The industrialised nations cannot be exonerated from the plight of the Third World. Prices of primary materials, which account for the bulk of the Third World's exports, are steadily dropping against the rising costs of exports from the industrialised nations, including primary material exports. These discrepancies are not the product of the "free market forces of supply and demand", but of the dynamics of unequal power relationships.
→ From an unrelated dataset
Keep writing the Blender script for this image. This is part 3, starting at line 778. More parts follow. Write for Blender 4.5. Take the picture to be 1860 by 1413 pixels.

There is a steady and permanent drain of wealth from the Third World into the first. According to the Guardian of 11 May 1998, the total Third World debt rose from $1.4 trillion in 1995 to $2.17 trillion in 1998. World Bank statistics show that debt servicing for Third World countries rose from $59.4 billion in 1990 to $64.5 billion in 1994 -- figures much higher than the profits made by multinational companies, which stood at $17.8 billion in 1990 and rose to $25.4 billion in 1994. Rather than flowing outwards towards the Third World, a centripetal force is sucking money into the industrialised world.

Many writers have observed weaknesses in the American miracle. Some have observed that the US annual economic growth rate declined from 5.25 per cent in the '60s, to four per cent in the '80s and 2.6 per cent in the '90s. As a result, the actual productive capacity of capital has grown increasingly out of kilter with stock market activity, which shows rising prices of shares due to the intensification of speculative activities, particularly on luxury goods and services. This disparity can have grave consequences world-wide, although some commentators have suggested that, should disaster hit, the US, in a position to manoeuvre at the expense of others, will remain secure in an oasis of plenty, inure to the crisis.

Left-wing economists Harold Schumann and Hans-Peter Martin offer a realistic portrait of the US economy. They say that circumstances of the Cold War made welfare policy and concessions to labour necessary. But ultimately, US capitalism, driven by the requirements of international competition, had to resort to "downsizing" and "outsourcing", or setting up production branches abroad. As a result, contrary to the commonly held notion, the world's largest economy is also that which, among the world's major economies, pays the lowest wages and levies the lowest taxes on entrepreneurs and managers, enabling them to earn the highest profit margins.

In the US, half a million people own a third of the wealth of the entire US population. At the same time, the average income for three quarters of the working population is 19 per cent lower than it was in the '70s. According to the International Labour Organisation (ILO), a fifth of the labour force in the US receives incomes below the official poverty line. The American economic recovery, it would appear, has been made possible by reducing job opportunities and lowering wages. Officially, there are seven million unemployed in the US.

Schumann and Martin offer a much bleaker picture. The official statistics, they say, do not take into account the six million frustrated job seekers who have not registered as unemployed. Nor do they make mention of the 4.5 million people who can only find part-time jobs with no security, the 10 million temporary employees and the 8.2 million self-employed dependent upon sporadic demand. The income of the American middle-classes has also been on the decline, with many white-collar employees forced to accept lower salaries and poorer conditions in order to be able to hold on to their jobs. If the majority of the people in the US belong to the middle-class, it nevertheless seems that this class is being eroded while, simultaneously, the government is reducing allocations on education, health and pensions.

The same situation applies to most industrialised countries, which have also reduced taxes for the rich and cut back on social benefit programmes. Sweden, the paragon of the welfare state, which once had one of the highest living standards in the world, now strains under an enormous budget deficit because the major industrialists have transferred their operations abroad. The government is thus unable to implement many of its social benefit programmes.

Yet no crisis is about to cause capitalism to collapse. Crises are the way in which capitalism restructures itself in order to continue to accumulate wealth. Capitalism, it is true, conveys only the illusion of potential prosperity. But it will live on, because millions of workers and millions of peoples from the Third World will foot the bill.